Betawi, Queen of the East
Penulis : Alwi Shahab
Penerbit : Republika, 2002
The Beast of the East". Mungkin itu julukan yang lebih cocok untuk menggambarkan sosok Batavia abad ke-21, yang pada empat abad lalu masih disebut "Queen of the East". Betapa tidak? Segala kekayaan dan keindahan kota eksotis di Timur mungkin hampir tanpa bekas di Batavia modern ini. Berbagai gedung, tata kota yang telah dibuat dengan sangat baik oleh pemerintahan kolonial Belanda, nyaris tak berbekas.

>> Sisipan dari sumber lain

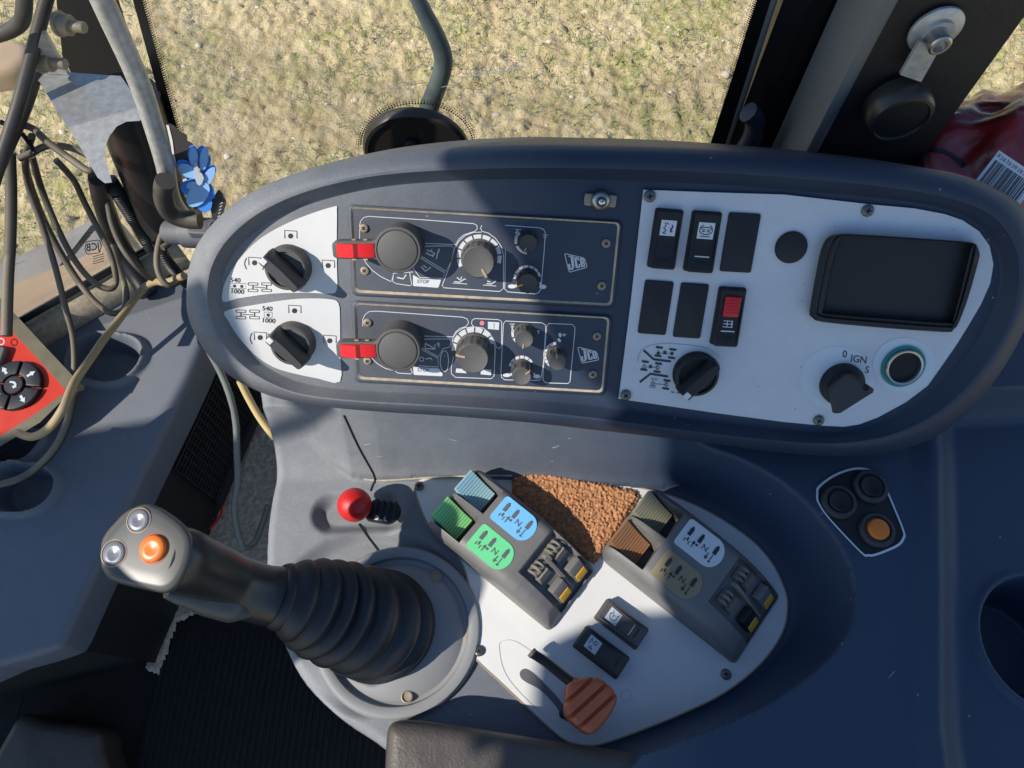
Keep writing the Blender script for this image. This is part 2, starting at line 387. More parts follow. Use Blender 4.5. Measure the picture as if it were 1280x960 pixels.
def cut_mesh(X, Y, Zv, d, skirt):
    """height field cut along d = 0 with the rim snapped to the outline and a wall down to skirt"""
    st = X[0, 1]-X[0, 0]; gy_, gx_ = np.gradient(d, st); g2 = gx_**2+gy_**2+1e-9; o = d < 0
    X = np.where(o, X-d*gx_/g2, X); Y = np.where(o, Y-d*gy_/g2, Y); m = grid_mesh(X, Y, Zv, d > -1.05*st)
    from collections import Counter
    ed = {}
    for f in m.f:
        for a, b in zip(f, f[1:]+f[:1]):
            if (b, a) in ed: del ed[(b, a)]
            else: ed[(a, b)] = 1
    low = {}
    for a, b in ed:
        for q in (a, b):
            if q not in low: low[q] = len(m.v); m.v.append([m.v[q][0], m.v[q][1], skirt])
    for a, b in ed: m.f.append((b, a, low[a], low[b])); m.m.append(0)
    return m
def sst(x, a, b):
    t = np.clip((x-a)/(b-a), 0, 1); return t*t*(3-2*t)
def structure(o): o['kind'] = 'structure'; return o
# ================================================================== THE SETTING
# ---- field outside: one sheet from beside the cab to the horizon, with real clods where the windows look
GZ = -1.6
def axis(a, b, st, far):
    c = list(np.arange(a, b, st)); lo, hi = [], []; d = st*3; x = a
    while x > -far: x -= d; lo.append(x); d *= 1.45
    d = st*3; x = c[-1]
    while x < far: x += d; hi.append(x); d *= 1.45
    return np.array(lo[::-1]+c+hi)
gx, gy = np.meshgrid(axis(-3.0, 2.9, .0105, 400), axis(.7, 3.6, .0105, 400))
d1, d2, idv = worley(gx+.06*fbm(gx, gy, 9, 3, 31), gy+.06*fbm(gx, gy, 9, 3, 41), 19, 3)
e1, e2, ide = worley(gx+.03*fbm(gx, gy, 25, 2, 51), gy+.03*fbm(gx, gy, 25, 2, 53), 38, 5)
near = (np.abs(gx) < 5) & (gy > -2) & (gy < 8)
gz = GZ + np.where(near, .05*(fbm(gx, gy, 1.6, 5, 1)-.5)+.022*np.minimum((d2-d1)*3, .5)*(.3+idv)*sst(fbm(gx, gy, 1.3, 3, 9), .42, .52)+.024*np.minimum((e2-e1)*2.5, .6)*ide+.035*(fbm(gx, gy, 24, 4, 77)-.5), 0)
field = structure(grid_mesh(gx, gy, gz).build('field_ground', 'soil', None, smooth=180))
def ground_z(x, y):
    i = int(np.argmin(np.abs(gx[0]-x))); j = int(np.argmin(np.abs(gy[:, 0]-y))); return gz[j, i]
g = MB(); rr = np.random.default_rng(3)
pat = fbm(gx, gy, 1.5, 4, 60)
cand = np.argwhere((pat > .50) & (np.abs(gx) < 3) & (gy > .6) & (gy < 4))
for j, i in cand[rr.choice(len(cand), 5000)]:
    x, y, z = gx[j, i], gy[j, i], gz[j, i]
    for b in range(4):
        a = rr.random()*6.283; l = .012+.03*rr.random(); wv = .0021; dx, dy = math.cos(a), math.sin(a); q = .35+.5*rr.random()
        ox, oy = x+rr.normal()*.012, y+rr.normal()*.012
        g.add([(ox-dy*wv, oy+dx*wv, z), (ox+dy*wv, oy-dx*wv, z), (ox+dx*l*q, oy+dy*l*q, z+l)], [(0, 1, 2)])
tag(g.build('grass', 'grass', None, smooth=0), kind='stuff')
def pebble(mb, x, y, z, r, seed):
    q = np.random.default_rng(seed); V = []; F = []
    for a in range(5):
        for b in range(8):
            th = math.pi*(a+.5)/5; ph = 2*math.pi*b/8; k = r*(.75+.5*q.random()); V.append((x+k*math.sin(th)*math.cos(ph)*1.2, y+k*math.sin(th)*math.sin(ph), z+k*math.cos(th)*.7))
    for a in range(4):
        for b in range(8): F.append((a*8+b, a*8+(b+1) % 8, a*8+8+(b+1) % 8, a*8+8+b)[::-1])
    F.append(tuple(range(8))); F.append(tuple(range(32, 40))[::-1]); mb.add(V, F)
for (x, y, s, lb) in [(620, 144, 9, 'pale round stone on the bare soil just right of the black disc on the glass'), (444, 127, 8, 'pale stone in the field left of the black disc on the glass'), (715, 122, 6, 'small stone in the field near the scratch on the window'), (249, 60, 7, 'pale stone near the upper left edge of the side window'), (286, 199, 8, 'grey stone on the soil above the left end of the instrument pod'), (905, 100, 9, 'pale stone beside the right edge of the side window')]:
    p = Z(GZ).at(x, y); m = MB(); pebble(m, p[0], p[1], ground_z(p[0], p[1])+.005, s*.0018, int(x)); tag(m.build('field_stone', 'stone', None, smooth=60), lb, 'stone', 'pale stones lying in the field')
m = MB()
for k in range(520):
    x, y = rr.uniform(-3, 3), rr.uniform(.8, 3.9); pebble(m, x, y, ground_z(x, y), .004+.009*rr.random()**3, k)
tag(m.build('field_gravel', 'stone', None, smooth=60), kind='stuff')

# ---- unseen overhead slabs added as sun blockers, outlines shaped to the wanted shade
RZ = 1.02
def back(p, z=RZ):
    p = np.array(p, float); s = np.array(SUN); return (p-s*((p[2]-z)/s[2]))[:2]
bd = [POD.at(525, 130), POD.at(560, 190), POD.at(588, 240), POD.at(640, 303), POD.at(668, 375), POD.at(692, 425), POD.at(740, 478), POD.at(776, 507),
      zp(822, 556, .06), zp(838, 596, .0), zp(858, 690, .02), zp(850, 760, 0), zp(849, 783, 0), zp(812, 786, 0), zp(770, 789, 0), zp(722, 791, 0), zp(698, 797, 0), zp(681, 809, 0), zp(672, 826, 0), zp(668, 852, 0), zp(666, 885, 0), zp(672, 908, 0),
      zp(632, 925, .045), zp(626, 940, .05), zp(618, 1010, .05)]
rp = [back(p) for p in bd]
rp = [(rp[0][0]+.03, .24)]+[tuple(p) for p in rp]+[(-.32, rp[-1][1]), (-.32, .24)]
structure(MB().prism(roundpoly(rp, .012, 3), RZ, RZ+.04, 0, True).build('shade_roof', 'shade_roof', None, smooth=0))
vb = [zp(262, 405, -.08), zp(250, 428, -.08), zp(228, 480, -.08), zp(204, 519, -.08), zp(159, 537, -.08), zp(92, 548, -.08), zp(0, 562, -.08), zp(-120, 575, -.08)]
vp = [tuple(back(p)) for p in vb]
print('front_slab', [tuple(round(q, 2) for q in p) for p in vp], 'handle', back(zp(180, 690, .235)).round(2), 'console', back(zp(335, 760, 0)).round(2), back(zp(345, 520, .0)).round(2))
vx = max(p[0] for p in vp)
front_slab = [(vx+.01, -1.4)]+vp+[(-2.6, vp[-1][1]), (-2.6, -1.4)]
structure(MB().prism(front_slab, RZ, RZ+.03, 0, True).build('front_blocker', 'shade_roof', None, smooth=0))  # added front slab, shaped to shade the lower dash and floor
mp = [back(POD.at(*q)) for q in [(218, 352), (292, 345), (303, 370), (318, 412), (334, 458), (322, 496), (250, 500), (205, 420)]]  # outline of an added, unseen blocker that shades the pod's lower left
pod_blk = thing('pod_blocker', 'unseen black blocker added to shade the lower left of the pod', 'pod_blocker', (mp[0][0], mp[0][1], RZ-.05))
MB().prism(roundpoly(mp, .02), RZ-.03, RZ-.005, .004, True).build('blocker_head', 'black', pod_blk)
MB().tube([(mp[5][0], mp[5][1], RZ-.015), (mp[5][0]-.18, mp[5][1]-.05, RZ), (-1.62, -.2, RZ+.01)], .008).build('blocker_arm', 'black', pod_blk)

# ---- cab floor
FZ = -.31
fl = MB(); fl.box((.02, -.19, FZ-.02), (1.28, 1.42, .03)); fl.box((-.83, -.42, FZ-.02), (.418, .96, .03)); structure(fl.build('floor', 'mat', None, smooth=0))
# ribbed rubber mat
t = thing('floor_mat', 'black ribbed rubber mat on the cab floor left of the console', 'floor mat', (-.3, -.05, FZ))
m = MB(); m.prism(roundpoly([zp(222, 772, FZ+.006)[:2], zp(330, 758, FZ+.006)[:2], zp(560, 760, FZ)[:2], zp(560, 1100, FZ)[:2], zp(140, 1100, FZ)[:2], zp(176, 930, FZ)[:2], zp(203, 842, FZ)[:2]], .02), FZ-.004, FZ+.006, .003); m.build('mat_sheet', 'mat', t)
m = MB()
for k in range(46):
    a = zp(212+k*8, 790, FZ+.006); b = zp(168+k*8.6, 1000, FZ+.006); m.tube([a, b], .0022, 6)
tag(m.build('mat_rib', 'mat', t), kind='stuff')
m = MB(); gxx, gyy = np.meshgrid(np.linspace(-.52, -.16, 180), np.linspace(.03, .50, 235))
cp = [zp(*q, FZ)[:2] for q in [(300, 480), (262, 640), (232, 700), (203, 776), (184, 836), (203, 844), (225, 778), (262, 762), (340, 772), (440, 760), (440, 480)]]
dd = sdist(cp, gxx, gyy)+.006*(fbm(gxx, gyy, 160, 3, 8)-.5)
o = grid_mesh(gxx, gyy, FZ+.004+.006*sst(dd, -.002, .004)+.004*fbm(gxx, gyy, 300, 2, 4)-.0, dd > -.001).build('carpet', 'carpet', None, smooth=180)
tag(o, 'beige carpet strip on the cab floor behind the joystick', 'carpet')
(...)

Buku ini merupakan kumpulan tulisan yang mengasyikkan karena kita seolah diajak bertamasya ke masa lalu Jakarta dan meneropong berbagai kisah di balik tempat ataupun gedung yang kini sudah banyak berganti muka. Di sana-sini kita akan menemukan bagaimana para gubernur jenderal di Batavia mengelola kotanya, mulai dari membangun pelabuhan yang lebih memadai untuk disandari kapal-kapal, mengurus Sungai Ciliwung untuk urusan transportasi kota, hingga penyediaan air bersih. Berbagai kisah kecil begini terbukti menarik jika didokumentasi, dan penting.
Mungkin, dengan membaca serpihan kisah yang ditulis dalam buku ini, kita mungkin tersadar Batavia modern ini hampir tak membangun suatu infrastruktur baru dan hanya mengandalkan warisan kolonial. Sudah begitu, banyak fungsi kota yang dirancang sejak ratusan tahun lalu dihilangkan begitu saja tanpa alasan jelas. Misalnya, ruang publik bernama Taman Monumen Nasional (Monas) kini dipagari, dan menyempitkan ruang yang bisa dimanfaatkan publik.
Inilah soal kalau pemimpin metropolis tak punya dimensi kesejarahan—yang mengasumsikan kecerdasan tertentu untuk menangkap sisiknya—untuk melihat masalah secara holistik, dan menghargai berbagai fungsi yang sudah disiapkan sejak ratusan tahun lalu. Pembagian yang sangat jelas antara wilayah niaga, wilayah permukiman, daerah resapan air, pemekaran wilayah, dan berbagai aspek perkotaan lain sudah dipikirkan para arsitek kota sejak dulu. Tapi, di tangan pemimpin kota yang picik dan serakah, berbagai kisah di sini cuma jadi cerita romantis belaka.
Penulis buku ini membuktikan sendiri. Dengan membawa peta Jakarta abad ke-17, ia menyusuri jalan dari daerah Sunda Kelapa hingga ke arah Glodok. Hampir ia tak menemukan sisa apa pun yang ada di abad-abad lalu itu. Semua berganti wajah dengan fungsi yang berbeda pula. Padahal ada sebuah papan besar di Museum Bahari, Sunda Kelapa, yang bertuliskan kata-kata bijak: "Kita tanpa bangunan tua ibarat manusia tanpa ingatan." Mungkin para pemimpin kota ini bukanlah manusia, atau sekurang-kurangnya tanpa memiliki ingatan yang panjang.